28-03-2025
- Politics
- Wall Street Journal
‘Shots Heard Round the World' Review: America's Transatlantic Revolution
The American Revolution pitted colonists against the British Empire in a struggle that resembled David's stand against Goliath, but it also became a global war in which Britain defied an allied coalition alone. In his international history of the Revolutionary War written for the 250th anniversary of its outbreak, John Ferling brings Europe and its rivalries into the familiar story of American independence. With 'Shots Heard Round the World,' Mr. Ferling, a professor emeritus of history at the University of West Georgia, shows not only why nations fought but also how they waged a protracted struggle whose outcome remained in doubt to the end.
Foreign assistance was critical in what the author calls 'America's longest war before the Vietnam conflict.' Absolutist monarchs in France and Spain aided rebellious Americans, and the unruly colonists eagerly looked to them for help. The explanations for this odd coupling lie in the earlier Seven Years' War (1756-63). Britain had won a victory at stupendous financial cost, which prompted its efforts to tax and regulate the colonies. Americans, free of danger on their frontiers, now defied encroachments on their self-government by the mother country. Many colonists, as Mr. Ferling notes, believed France would give help in any confrontation.

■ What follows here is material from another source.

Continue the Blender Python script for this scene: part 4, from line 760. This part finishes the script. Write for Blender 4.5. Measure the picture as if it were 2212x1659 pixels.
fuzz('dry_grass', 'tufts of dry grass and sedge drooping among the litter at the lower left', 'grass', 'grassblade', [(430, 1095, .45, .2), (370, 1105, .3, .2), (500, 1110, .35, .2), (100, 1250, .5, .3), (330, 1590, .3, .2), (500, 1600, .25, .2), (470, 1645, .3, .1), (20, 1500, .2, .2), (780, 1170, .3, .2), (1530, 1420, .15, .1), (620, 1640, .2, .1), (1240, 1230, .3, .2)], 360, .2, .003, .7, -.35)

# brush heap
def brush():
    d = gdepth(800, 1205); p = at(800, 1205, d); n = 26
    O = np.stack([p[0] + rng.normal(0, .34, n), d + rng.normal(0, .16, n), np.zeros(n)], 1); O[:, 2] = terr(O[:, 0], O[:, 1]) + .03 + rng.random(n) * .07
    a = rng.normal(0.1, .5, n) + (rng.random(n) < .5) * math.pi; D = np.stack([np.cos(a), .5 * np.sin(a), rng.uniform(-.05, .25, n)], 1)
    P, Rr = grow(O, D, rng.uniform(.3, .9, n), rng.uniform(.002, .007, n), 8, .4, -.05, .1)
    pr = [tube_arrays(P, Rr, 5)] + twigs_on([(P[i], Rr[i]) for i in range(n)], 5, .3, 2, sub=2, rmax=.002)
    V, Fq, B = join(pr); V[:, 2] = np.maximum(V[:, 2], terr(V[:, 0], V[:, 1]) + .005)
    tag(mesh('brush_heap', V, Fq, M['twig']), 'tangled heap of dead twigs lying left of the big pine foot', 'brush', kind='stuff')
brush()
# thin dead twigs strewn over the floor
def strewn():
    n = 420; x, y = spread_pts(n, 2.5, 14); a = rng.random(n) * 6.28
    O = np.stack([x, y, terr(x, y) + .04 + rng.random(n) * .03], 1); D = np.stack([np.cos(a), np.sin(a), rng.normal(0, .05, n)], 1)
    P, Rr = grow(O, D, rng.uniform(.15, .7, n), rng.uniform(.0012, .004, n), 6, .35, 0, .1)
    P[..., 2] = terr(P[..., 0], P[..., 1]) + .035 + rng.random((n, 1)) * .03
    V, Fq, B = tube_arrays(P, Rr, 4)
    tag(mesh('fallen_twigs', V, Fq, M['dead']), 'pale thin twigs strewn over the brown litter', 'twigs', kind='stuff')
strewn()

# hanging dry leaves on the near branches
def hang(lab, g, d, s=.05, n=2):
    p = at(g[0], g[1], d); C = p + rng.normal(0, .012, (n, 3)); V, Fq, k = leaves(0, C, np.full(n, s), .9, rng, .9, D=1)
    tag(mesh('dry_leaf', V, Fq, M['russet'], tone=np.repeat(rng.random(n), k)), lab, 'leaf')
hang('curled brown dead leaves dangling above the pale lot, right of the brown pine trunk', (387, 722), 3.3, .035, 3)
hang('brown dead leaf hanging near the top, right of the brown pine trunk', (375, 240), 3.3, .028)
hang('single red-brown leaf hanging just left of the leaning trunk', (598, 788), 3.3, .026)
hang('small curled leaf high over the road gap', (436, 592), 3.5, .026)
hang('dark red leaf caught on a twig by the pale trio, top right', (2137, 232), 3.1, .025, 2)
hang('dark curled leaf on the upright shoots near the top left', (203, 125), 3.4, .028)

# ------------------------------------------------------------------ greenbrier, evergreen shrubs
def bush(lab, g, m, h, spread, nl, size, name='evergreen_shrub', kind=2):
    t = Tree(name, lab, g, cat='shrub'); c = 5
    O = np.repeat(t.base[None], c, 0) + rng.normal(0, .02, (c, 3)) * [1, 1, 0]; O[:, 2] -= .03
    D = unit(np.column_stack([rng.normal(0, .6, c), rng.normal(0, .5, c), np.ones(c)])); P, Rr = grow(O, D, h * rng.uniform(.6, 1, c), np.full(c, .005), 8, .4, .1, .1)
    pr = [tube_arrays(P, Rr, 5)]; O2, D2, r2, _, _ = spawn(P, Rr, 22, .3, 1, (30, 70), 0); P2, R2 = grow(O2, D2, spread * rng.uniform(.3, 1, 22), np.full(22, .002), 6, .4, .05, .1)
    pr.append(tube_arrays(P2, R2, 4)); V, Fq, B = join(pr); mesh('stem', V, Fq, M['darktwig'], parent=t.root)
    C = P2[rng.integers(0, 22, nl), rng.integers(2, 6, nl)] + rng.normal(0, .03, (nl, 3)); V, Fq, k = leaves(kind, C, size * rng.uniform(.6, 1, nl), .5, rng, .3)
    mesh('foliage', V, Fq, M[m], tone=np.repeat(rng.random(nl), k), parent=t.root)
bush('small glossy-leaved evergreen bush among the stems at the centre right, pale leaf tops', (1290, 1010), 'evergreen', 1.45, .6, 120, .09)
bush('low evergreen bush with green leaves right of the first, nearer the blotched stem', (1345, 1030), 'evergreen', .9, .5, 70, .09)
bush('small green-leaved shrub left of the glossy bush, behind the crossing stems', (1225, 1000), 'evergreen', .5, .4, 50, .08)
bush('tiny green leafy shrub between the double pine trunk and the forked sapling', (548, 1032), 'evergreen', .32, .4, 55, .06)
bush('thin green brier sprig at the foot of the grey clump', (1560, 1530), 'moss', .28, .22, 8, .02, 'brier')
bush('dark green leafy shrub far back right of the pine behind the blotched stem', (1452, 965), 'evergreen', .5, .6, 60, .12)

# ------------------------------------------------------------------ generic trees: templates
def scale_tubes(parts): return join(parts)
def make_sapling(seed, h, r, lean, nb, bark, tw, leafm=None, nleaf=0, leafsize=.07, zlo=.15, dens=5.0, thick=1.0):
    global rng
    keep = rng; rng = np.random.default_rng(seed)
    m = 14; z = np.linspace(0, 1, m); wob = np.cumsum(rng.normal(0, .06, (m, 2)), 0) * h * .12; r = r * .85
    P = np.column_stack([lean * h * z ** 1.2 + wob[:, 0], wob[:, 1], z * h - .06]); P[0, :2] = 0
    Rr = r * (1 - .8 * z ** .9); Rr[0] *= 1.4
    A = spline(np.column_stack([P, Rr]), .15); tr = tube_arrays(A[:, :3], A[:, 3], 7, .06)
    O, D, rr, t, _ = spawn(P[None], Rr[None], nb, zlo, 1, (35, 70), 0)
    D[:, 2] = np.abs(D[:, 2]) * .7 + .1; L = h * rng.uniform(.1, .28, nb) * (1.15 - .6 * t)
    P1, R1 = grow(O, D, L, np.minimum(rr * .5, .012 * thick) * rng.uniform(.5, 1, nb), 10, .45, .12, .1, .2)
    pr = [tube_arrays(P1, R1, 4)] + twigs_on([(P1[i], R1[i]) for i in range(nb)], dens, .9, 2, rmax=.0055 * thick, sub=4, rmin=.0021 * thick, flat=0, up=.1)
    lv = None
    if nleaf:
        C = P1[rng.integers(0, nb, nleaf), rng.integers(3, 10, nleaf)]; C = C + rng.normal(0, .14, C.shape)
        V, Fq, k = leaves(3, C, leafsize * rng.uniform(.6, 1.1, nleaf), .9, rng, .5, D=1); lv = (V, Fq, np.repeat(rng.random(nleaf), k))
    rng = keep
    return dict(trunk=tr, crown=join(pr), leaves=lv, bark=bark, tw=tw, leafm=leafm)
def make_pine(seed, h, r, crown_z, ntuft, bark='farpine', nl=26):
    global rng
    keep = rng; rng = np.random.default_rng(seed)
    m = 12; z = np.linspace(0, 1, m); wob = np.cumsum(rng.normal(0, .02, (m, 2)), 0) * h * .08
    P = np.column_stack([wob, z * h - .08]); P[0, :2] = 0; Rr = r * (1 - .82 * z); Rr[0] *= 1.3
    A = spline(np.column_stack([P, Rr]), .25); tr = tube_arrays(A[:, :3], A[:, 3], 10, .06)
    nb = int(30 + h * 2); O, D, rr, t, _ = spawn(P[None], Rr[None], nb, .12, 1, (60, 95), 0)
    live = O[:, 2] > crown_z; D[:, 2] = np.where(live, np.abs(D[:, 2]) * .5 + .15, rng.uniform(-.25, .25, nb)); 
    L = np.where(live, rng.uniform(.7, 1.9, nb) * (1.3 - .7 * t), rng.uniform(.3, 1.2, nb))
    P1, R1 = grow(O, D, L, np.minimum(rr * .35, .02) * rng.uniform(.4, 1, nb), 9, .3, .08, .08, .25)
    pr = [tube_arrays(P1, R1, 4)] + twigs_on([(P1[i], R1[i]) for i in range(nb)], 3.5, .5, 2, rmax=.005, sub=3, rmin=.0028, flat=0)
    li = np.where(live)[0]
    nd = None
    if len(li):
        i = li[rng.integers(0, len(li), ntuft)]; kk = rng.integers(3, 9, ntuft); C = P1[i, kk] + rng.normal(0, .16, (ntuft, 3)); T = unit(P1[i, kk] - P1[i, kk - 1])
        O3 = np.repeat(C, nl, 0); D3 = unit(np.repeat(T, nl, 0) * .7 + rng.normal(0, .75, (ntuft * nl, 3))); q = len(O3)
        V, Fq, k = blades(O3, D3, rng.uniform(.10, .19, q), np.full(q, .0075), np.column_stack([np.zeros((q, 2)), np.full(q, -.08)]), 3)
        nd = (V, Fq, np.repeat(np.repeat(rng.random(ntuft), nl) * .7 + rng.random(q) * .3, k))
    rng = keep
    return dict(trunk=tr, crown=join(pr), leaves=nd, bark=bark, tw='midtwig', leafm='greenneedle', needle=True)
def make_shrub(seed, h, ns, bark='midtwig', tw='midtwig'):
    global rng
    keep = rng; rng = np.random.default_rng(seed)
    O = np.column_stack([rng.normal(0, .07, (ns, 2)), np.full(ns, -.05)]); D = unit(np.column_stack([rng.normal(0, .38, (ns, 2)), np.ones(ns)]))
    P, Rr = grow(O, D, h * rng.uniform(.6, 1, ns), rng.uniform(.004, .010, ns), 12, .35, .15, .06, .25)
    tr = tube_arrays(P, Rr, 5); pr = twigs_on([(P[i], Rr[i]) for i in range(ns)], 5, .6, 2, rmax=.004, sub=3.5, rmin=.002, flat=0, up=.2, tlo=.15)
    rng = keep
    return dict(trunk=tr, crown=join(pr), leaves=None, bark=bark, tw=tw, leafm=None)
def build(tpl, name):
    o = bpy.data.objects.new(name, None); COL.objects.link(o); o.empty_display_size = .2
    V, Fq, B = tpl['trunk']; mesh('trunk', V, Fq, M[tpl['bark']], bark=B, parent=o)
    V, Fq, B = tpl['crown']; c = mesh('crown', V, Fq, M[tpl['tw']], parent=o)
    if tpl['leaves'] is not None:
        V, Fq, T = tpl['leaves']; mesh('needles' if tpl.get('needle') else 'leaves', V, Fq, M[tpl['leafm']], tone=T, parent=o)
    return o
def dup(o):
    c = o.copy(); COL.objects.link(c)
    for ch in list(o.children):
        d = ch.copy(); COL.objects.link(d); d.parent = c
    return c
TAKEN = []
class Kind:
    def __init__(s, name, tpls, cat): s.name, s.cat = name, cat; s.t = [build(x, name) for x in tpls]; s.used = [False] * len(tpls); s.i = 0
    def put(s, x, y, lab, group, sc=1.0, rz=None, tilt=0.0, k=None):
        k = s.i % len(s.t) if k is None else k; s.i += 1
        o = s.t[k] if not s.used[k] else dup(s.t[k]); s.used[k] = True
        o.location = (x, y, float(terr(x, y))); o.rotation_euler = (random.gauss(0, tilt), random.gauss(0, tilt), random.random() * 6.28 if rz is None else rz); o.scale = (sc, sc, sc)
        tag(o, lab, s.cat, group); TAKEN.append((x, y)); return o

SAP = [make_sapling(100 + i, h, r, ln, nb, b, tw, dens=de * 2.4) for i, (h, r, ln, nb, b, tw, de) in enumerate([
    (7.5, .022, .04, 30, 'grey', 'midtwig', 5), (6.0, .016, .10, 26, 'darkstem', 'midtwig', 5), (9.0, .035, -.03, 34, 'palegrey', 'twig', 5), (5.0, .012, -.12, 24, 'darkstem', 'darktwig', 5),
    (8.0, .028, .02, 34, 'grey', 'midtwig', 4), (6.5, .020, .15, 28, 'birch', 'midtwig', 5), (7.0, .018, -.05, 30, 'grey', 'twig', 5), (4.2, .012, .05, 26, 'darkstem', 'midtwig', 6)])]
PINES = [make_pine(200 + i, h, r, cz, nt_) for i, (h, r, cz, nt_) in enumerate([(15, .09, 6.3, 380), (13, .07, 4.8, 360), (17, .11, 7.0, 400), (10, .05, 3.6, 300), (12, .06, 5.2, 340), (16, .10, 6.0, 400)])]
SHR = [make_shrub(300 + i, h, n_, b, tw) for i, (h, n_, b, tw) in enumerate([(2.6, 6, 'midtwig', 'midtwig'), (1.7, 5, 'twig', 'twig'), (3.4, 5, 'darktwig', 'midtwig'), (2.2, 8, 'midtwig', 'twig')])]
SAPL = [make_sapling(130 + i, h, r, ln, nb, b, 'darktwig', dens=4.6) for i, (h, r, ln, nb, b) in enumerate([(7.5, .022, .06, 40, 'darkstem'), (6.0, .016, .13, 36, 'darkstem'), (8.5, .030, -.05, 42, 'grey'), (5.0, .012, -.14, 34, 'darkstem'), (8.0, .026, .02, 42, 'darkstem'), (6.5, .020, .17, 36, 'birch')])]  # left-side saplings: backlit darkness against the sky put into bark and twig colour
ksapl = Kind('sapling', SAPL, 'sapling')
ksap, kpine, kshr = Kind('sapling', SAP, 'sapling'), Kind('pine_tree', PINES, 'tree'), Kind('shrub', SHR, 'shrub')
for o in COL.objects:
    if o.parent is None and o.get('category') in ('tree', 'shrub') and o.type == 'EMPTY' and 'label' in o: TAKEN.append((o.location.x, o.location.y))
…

Indeed, after France and Spain's humiliating defeat, the two empires set out on a path to revenge. British victory had disrupted the balance of power beyond Europe in ways that irked other powers. Noting Britain's insults to France, the Comte de Vergennes, who advised Louis XVI on foreign policy, described the empire as 'greedy, restless, [and] more jealous of the prosperity of its neighbors than awake to its own happiness.' Spain felt its American colonies were threatened by Britain's increased power in the New World, and other European states resented how Britain used dominance at sea against their trade. Ruling the waves allowed Britannia to waive the rules for its own advantage. The tyranny of what Austria's emperor, Joseph II, called British 'despotism at sea' grated on Europe as much as taxation or regulation did on the colonies.
Britain, for its part, saw America as essential to its prosperity. Losing the mainland colonies, many believed, would create a domino effect, costing it the West Indies and then Ireland. This assumption fueled intransigence among ministers and George III, who believed concession brought more defiance. The decision to punish Massachusetts for the Boston Tea Party in 1773 began an escalating cycle that led to the shots fired at Lexington and Concord in April 1775. A colonial rebellion quickly turned into a civil war across British America. To defeat and dismantle the regime that the Continental Congress and the Patriots had established, large-scale action would be required. George III had already told his prime minister, Lord North, that 'blows must decide' how the quarrel would end.